Which is why setting tabstops to anything other than 8 spaces is a bad idea.And yet, you yourself said that you used to set them to four. Anyway, it's not always an option. (I've even seen at least one semi-popular editor that doesn't handle tabs properly at all, treating them as fixed numbers of spaces rather than moving to the next tab stop.)
Like I said, I used to do what you're doing. And I saw my formatting messed up enough times to realize it was a bad idea.
wdaniels
November 19th, 2010, 07:34 AM
...and consistency is impossible to achieve when mixing spaces and tabs.

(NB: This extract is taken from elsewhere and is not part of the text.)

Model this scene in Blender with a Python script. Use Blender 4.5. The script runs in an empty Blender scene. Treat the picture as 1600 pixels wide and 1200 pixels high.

I don't think that any perfect solution exists unfortunately. Ideally everyone would just use tabs and then indents can be consistently as big or small as each of us likes.
But invariably with collaborative development, sooner or later someone will mix it. So I think the best "rule" is not to have a rule and just try to remain consistent with what's used in each file as it comes.
For my own purposes, I find code easier to read in a terminal using indentation with 2 spaces, so that's my default setting. I would expect that to be unpopular but, frankly, I've never found any alternative strategy to work out either better or worse for promoting consistency in reality...somebody will screw it up whatever you do.
And if they don't screw up the indentation, they'll do something else you think is ugly with the layout of conditional blocks, curly braces, line lengths, naming etc.
This is just one of the things we have to learn to live with, especially in the FOSS world :D Difficult when most programmers are naturally pedantic about this stuff (myself included).
trent.josephsen
November 19th, 2010, 03:37 PM
I revoke my former statements and reluctantly see the error of my ways. Tabs FTW.
ziekfiguur
November 19th, 2010, 04:55 PM
Use spaces preferably but all my editors are setup that a tab is equal to 4 spaces so i have the benefit of the one key for a set of spaces :D
That exactly, also:
sed -e 's/\t/ /g' -e 's/[[:blank:]]*$//' -e 'a\'
Vox754
November 19th, 2010, 07:40 PM
I don't think that any perfect solution exists unfortunately. Ideally everyone would just use tabs and then indents can be consistently as big or small as each of us likes.
But invariably with collaborative development, sooner or later someone will mix it. ...
Yes. The problem is mixing. The problem is also that most people don't make a distinction between "indentation" and "alignment" of code.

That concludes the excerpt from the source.